Each year, I am amazed once again by the part from the Christmas story that concerns the three wise men. The focal point of the story for Christians of course is the wonder of the birth, to a virgin, of a boy who as a man performs miracles, accrues a following, is persecuted and killed by the ruling powers, and is today worshipped the world over as a savior by so many.
This is a story I know well, it is the tradition I was raised in, but I am equally compelled by this: three guys who see a star in the sky, get on their camels and ride for days to see where it will lead them.

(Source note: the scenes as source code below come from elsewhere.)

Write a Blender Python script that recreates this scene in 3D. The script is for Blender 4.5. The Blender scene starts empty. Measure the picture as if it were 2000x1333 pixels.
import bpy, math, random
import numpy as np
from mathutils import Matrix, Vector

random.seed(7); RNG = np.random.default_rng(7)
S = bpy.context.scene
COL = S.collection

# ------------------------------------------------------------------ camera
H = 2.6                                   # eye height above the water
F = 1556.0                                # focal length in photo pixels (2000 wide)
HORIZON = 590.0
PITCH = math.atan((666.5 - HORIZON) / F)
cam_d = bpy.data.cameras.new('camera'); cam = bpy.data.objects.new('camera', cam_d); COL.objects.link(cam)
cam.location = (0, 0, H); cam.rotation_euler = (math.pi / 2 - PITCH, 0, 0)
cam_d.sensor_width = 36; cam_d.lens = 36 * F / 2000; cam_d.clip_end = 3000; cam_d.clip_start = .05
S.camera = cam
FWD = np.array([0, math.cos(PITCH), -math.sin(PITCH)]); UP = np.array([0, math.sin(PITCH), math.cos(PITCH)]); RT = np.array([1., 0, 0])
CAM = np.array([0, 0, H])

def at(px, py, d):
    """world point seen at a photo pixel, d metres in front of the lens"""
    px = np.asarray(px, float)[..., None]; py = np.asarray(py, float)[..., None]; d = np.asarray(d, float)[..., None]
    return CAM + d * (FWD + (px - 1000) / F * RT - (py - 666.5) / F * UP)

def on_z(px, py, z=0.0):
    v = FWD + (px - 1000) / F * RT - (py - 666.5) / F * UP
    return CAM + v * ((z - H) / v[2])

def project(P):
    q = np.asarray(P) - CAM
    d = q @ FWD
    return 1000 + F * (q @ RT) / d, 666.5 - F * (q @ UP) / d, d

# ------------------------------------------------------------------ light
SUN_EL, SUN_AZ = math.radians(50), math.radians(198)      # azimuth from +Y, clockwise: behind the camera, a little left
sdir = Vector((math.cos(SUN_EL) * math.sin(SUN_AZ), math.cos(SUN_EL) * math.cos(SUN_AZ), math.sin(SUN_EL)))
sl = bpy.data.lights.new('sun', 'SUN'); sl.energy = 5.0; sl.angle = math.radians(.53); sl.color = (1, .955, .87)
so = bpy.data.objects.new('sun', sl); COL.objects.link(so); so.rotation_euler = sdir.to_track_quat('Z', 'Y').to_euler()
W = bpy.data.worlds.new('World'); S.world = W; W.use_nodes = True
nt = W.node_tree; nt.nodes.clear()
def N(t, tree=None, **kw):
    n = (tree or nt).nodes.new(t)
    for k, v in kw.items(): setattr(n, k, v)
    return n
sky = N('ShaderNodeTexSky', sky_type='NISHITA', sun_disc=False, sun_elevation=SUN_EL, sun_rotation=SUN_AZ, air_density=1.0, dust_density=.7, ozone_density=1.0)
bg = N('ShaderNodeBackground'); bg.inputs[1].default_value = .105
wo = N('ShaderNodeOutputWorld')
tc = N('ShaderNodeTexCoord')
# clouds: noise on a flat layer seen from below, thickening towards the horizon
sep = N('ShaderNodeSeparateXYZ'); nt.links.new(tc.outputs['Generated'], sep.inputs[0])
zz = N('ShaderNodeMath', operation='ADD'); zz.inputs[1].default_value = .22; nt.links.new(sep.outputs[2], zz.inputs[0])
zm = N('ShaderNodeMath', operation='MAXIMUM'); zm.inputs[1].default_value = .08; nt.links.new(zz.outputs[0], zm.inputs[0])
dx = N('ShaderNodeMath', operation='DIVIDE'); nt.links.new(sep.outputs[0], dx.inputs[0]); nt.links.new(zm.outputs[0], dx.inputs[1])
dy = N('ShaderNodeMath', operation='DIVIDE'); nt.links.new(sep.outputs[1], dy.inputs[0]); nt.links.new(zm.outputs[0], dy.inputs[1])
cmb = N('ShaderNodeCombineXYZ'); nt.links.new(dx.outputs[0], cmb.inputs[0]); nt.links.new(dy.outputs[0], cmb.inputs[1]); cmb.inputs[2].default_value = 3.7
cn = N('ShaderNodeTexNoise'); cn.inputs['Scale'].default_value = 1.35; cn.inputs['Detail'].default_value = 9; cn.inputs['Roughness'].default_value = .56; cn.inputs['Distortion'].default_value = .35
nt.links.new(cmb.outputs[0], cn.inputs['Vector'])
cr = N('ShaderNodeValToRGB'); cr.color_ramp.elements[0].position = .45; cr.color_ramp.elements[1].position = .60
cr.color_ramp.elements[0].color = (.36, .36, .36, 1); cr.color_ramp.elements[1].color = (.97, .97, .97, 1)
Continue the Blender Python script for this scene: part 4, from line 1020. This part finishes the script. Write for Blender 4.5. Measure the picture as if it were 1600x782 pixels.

Imagine that! This is not three pals on a bender who start seeing things and go on walkabout because they’ve got nothing better to do. As the story goes, these were three individuals drawn separately to take the same path, out of their similar convictions that something important was happening – and that unknown ‘something’ required their attention. Regardless of your religious faith (or if agnostic), there is something here to marvel at.
Over the past month or so I’ve collected ideas that caught my interest, and this morning I find the writings of three men – two black, one Jewish – their work informed but not bound by their racial identities, bidding for my attention. Borrowing the image, with no intent whatsoever to diminish the earlier story, I see these three wise men converging on a similar theme that deserves the attention of leaders at every level – the responsibility of those in power towards those with less.
Have you got 17 minutes today to go further into this? That’s how long it will take you to consume this information – the length of one good TED talk. Since I think their words can and should stand on their own, I’ll give a quick brief here on each and get out of the way.
Shelby Steele on election day in the Wall St. Journal wrote about ‘Trump, Clinton and the Culture of Deference.’ He makes an argument against promulgating politically correct practices to address the power differentials in society, and for enabling the disenfranchised to take greater responsibility for their own advancement. Roughly 1000 words, 4.5 minutes to read. Here it is. Also available here for those without WSJ subscription.
Bryan Stephenson was interviewed December 19 for the PBS Newshour in a story entitled ‘Shameful Legacy.’ He speaks to the importance, for the full realization of the freedom our nation is founded upon, of national truth-telling about the 8000+ lynchings of black people across the American South since the Civil War, and the recovery that could come from fully acknowledging this reign of terror in our own country. A 7 minute 40 second segment, succinct and to the point. Here it is.
Lastly, poet and singer Leonard Cohen is remembered in a Rites of Passage column in the December 6 New York Times entitled ‘Ode to Leonard Cohen, from a Fellow Zen Monk’ by his friend Shozan Jack Haubner. Haubner celebrates a man – both Buddhist monk and National Rifle Association member – who spent a lifetime seeking ‘the union of contrary things.’ Another 1000 words and 4+ minutes in length, this one operates in the oft-maddening way poetry has of telling you truth in not-quite literal ways. You may have to grope a bit to catch the meaning before it falls through the fingers of your mind – as one must with most Leonard Cohen songs! – but it’s worth it I think. Here it is.
If you are intrigued by these brief descriptions, then view the story and read the articles, and take the time you need to ponder and decide what to make of it. We are fortunate that these three wise men have done the heavy lifting to bring such disparate elements together, and make it easier for us to take this on. In my view, it comes with the territory of all executive leadership to have a point of view in these matters, especially in these times of transition in our nation’s executive leadership.